Your phone (if you are using a smart phone) has likely been building a personal user dictionary every since you turned it on the first time.
MS Office has been doing the same for a really long time, perhaps decades. Pretty sure all of the big 3 browsers have been collecting this info as well to various degrees. These 'personal user dictionaries' have been part of the software you are used to using.
Windows 8 has this on portable devices and it works famously while e-mailing or texting. Apple iOS as well since at least iOS 6 I believe. I've never had an Android phone so I don't know if it's in there, but confirmed in Windows 8 on the phone and at least in the text messaging feature of iOS 6 and above. These are the 'suggested' words that appear in various places while you are typing. That's your personal user dictionary. It's really not a dictionary in the sense of providing definitions, it's a personal commonly used word list and sequencing.

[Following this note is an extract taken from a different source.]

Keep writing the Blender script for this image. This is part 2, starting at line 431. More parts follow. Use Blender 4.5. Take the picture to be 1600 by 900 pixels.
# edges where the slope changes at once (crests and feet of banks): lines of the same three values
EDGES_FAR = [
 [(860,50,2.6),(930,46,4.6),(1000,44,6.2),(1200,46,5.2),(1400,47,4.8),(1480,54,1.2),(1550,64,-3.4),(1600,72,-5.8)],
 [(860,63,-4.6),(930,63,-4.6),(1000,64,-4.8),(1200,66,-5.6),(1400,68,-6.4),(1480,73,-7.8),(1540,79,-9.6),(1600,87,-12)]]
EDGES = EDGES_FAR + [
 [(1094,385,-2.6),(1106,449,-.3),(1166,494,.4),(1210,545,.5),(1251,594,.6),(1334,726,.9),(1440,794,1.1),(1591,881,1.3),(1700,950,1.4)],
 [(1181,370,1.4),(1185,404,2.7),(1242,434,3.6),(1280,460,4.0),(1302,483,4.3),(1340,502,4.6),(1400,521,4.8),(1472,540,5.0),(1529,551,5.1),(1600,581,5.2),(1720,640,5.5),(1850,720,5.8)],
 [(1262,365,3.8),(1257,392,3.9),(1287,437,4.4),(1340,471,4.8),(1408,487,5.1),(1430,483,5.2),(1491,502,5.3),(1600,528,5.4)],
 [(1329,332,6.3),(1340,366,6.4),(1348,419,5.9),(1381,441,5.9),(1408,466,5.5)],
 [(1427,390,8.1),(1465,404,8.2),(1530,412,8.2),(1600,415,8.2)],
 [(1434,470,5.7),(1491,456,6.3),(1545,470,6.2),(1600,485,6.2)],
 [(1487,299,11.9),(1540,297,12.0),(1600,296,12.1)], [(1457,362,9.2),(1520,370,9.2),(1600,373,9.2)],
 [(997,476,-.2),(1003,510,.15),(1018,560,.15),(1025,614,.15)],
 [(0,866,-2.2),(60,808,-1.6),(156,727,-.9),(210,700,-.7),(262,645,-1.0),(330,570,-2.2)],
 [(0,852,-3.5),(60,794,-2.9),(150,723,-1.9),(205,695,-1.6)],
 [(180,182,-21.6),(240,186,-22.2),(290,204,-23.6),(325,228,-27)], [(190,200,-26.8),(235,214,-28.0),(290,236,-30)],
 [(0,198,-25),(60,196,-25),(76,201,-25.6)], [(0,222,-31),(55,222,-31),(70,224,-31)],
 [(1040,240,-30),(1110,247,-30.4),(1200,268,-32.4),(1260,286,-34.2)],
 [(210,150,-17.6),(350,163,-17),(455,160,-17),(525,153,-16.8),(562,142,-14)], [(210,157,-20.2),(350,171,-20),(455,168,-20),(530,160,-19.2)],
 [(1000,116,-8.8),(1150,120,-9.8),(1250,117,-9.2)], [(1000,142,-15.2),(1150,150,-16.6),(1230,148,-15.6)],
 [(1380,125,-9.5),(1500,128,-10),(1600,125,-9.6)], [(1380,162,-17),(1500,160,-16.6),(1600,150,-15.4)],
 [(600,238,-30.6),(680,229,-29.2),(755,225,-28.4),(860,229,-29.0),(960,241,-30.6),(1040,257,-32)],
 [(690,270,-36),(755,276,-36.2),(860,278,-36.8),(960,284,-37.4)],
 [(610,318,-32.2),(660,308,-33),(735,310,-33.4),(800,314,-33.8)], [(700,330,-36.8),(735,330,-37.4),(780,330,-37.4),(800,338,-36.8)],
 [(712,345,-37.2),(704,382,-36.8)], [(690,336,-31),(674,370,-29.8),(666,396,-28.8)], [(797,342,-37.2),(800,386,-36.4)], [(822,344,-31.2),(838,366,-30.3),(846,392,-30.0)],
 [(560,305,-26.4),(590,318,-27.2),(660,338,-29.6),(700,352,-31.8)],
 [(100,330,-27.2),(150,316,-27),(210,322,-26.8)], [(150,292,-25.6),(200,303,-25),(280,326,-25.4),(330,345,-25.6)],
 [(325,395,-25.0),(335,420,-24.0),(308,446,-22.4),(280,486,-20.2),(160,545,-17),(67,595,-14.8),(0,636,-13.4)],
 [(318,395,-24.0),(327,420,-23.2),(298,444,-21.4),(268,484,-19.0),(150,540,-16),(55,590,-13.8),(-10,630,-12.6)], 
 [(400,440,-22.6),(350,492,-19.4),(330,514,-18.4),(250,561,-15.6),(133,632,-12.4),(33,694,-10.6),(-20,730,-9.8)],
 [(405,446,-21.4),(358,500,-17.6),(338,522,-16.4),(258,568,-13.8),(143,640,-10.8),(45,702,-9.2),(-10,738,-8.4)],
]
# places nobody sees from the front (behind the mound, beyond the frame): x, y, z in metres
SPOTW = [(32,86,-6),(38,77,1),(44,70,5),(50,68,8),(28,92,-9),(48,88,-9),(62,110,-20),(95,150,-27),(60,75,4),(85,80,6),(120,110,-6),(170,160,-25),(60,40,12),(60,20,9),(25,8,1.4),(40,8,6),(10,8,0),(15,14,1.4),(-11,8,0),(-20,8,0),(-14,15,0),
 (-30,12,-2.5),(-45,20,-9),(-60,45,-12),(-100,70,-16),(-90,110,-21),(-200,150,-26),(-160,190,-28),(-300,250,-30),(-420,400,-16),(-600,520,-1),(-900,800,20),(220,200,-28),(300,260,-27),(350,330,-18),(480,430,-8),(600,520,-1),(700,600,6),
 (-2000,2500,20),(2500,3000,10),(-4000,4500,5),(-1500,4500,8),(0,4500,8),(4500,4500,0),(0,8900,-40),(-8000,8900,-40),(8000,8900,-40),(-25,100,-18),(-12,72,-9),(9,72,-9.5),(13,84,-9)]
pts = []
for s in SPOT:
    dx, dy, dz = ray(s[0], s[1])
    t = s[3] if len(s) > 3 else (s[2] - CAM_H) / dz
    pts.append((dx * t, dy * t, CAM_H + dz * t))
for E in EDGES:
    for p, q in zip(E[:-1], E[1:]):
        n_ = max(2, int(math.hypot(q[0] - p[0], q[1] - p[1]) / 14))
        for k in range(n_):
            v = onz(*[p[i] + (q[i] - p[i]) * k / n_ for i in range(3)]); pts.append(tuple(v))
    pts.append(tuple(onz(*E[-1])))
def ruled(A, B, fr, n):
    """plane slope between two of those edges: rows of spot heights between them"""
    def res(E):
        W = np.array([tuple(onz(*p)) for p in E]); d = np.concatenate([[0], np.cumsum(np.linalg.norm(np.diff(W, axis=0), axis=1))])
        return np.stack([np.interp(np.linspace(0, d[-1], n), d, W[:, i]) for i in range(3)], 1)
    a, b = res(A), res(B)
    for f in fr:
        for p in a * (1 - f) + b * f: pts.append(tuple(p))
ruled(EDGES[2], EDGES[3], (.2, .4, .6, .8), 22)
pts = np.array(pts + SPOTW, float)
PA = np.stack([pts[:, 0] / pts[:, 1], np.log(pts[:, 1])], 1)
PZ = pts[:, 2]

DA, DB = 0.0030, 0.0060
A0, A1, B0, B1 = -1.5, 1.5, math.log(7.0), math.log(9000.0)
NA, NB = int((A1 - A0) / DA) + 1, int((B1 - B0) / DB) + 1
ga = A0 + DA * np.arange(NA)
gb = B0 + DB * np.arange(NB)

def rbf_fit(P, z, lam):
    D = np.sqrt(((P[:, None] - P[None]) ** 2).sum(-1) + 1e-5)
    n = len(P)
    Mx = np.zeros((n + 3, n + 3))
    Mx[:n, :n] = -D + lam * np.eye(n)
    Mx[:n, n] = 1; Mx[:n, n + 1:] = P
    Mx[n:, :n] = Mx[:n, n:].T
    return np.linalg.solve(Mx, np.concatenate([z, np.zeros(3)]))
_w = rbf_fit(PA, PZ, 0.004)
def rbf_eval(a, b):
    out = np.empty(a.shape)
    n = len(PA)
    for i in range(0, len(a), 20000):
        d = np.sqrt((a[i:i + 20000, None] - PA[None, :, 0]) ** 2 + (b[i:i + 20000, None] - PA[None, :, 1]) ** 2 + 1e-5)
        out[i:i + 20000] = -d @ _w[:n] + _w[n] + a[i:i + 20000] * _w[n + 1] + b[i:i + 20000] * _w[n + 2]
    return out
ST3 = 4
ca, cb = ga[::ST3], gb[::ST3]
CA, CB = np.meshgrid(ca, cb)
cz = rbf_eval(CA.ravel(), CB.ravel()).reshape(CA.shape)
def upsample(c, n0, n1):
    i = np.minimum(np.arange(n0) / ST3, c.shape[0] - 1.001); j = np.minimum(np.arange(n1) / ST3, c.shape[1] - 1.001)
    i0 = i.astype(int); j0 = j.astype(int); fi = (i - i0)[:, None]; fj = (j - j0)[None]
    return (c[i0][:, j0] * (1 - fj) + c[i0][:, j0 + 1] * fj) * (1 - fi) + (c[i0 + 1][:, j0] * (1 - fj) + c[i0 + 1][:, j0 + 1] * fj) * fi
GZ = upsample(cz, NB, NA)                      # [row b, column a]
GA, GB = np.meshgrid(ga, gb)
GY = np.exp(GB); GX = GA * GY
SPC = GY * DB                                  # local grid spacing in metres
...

One simple example: I live in Colorado Springs. In my Windows 8 phone as soon as I hit a space after typing 'Colorado', 'springs' is in a short list of suggested words. There's also some kind of cloud reference as well as my own personalized list
It makes complete sense to integrate it into all Windows releases for all devices.
BTW - I just confirmed that Win8 has been doing this since 2012. See here:
http://blogs.windows.com/bloggingwindows/2012/12/06/the-secrets-of-the-windows-phone-8-keyboard/Here's one snippet of the article on how they build the word lists (erroneously called dictionaries):
"How did we build them? You helped us! Remember the little checkbox during phone set up (and in Settings) that talks about helping us improve text suggestions and build a better product? When someone gives us permission, we collect anonymous typing data—free of passwords, names, numbers, and other personal info—to help create and test Word Flow."
Here's Apple's latest iOS 8 describing basically the same feature:
https://www.apple.com/ios/whats-new/quicktype/Doesn't look like Android has a user-specific word suggestion/tracker built in from what I can tell.
As with any information technology, it can be used for good and for evil. I will say that I'm thankful for word suggestions on the Win 8 phone. E-mails and texts are 'muy rapido' compared to my iPhone 4s.